Thursday, May 12, 1994

CWA Paean

I walk slowly through the front gates and up the road that encircles the campus. For fourteen years I knew no other world than that encompassed by this not quite circular strip of pavement; it was the horizon of my entire universe, the known and knowable world.

As I look around and back through the past, I realize that at one time or another during those fourteen years I explored every corner, every nook and cranny of this campus. Though now empty and quiet, in my mind it is filled with the faces, voices and smells of the past. The playground still rings with savage shouts of triumph from a time when a slide was a dark mountain to be scaled, and a sandbox could contain an army of orcs. The fields, with their heady smell of fresh-cut grass, or slick with rain, seem filled with countless soccer balls from recess pick-up games, to summer soccer with Gil, to a state championship hanging in the balance of a shoot-out.

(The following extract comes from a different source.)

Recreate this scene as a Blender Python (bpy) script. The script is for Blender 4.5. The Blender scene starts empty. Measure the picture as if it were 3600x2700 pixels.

Walking past ‘the bubble’ gym, now the dome, my stomach unconsciously tightens as I remember the long process of weighing-in and waiting to step on the matt for a week-end wrestling tournament or weeknight meet. A light breeze over the gravel parking lot, gives me the same puff of freedom and invincibility that came with having a car, but also the bitter-sweet chill of taking refuge from middle school dances overcast by the salty tears of unfulfilled desire and heartbreak.

With each familiar step I tread, the nostalgic reverie drowns me deeper and deeper. Walking amidst these shadowy memories, I feel somehow lost, caught between student and alumni and comfortable with neither one.

I have seen the sun rise on the Charles Wright campus, and I have seen it set. I have passed weekdays and weekends here. I have stood at the top of its ranks and received its highest honors, and I have knelt and dug in its soil. Over fourteen years I have seen brothers, teachers, headmasters, friends and classes fill and empty the halls of Charles Wright Academy, and now I realize that I have come and gone as well. And as I scratch at my name engraved upon its steps, the steps our class helped to rebuild, I can only hope that one day I may return to Charles Wright all that it has given me.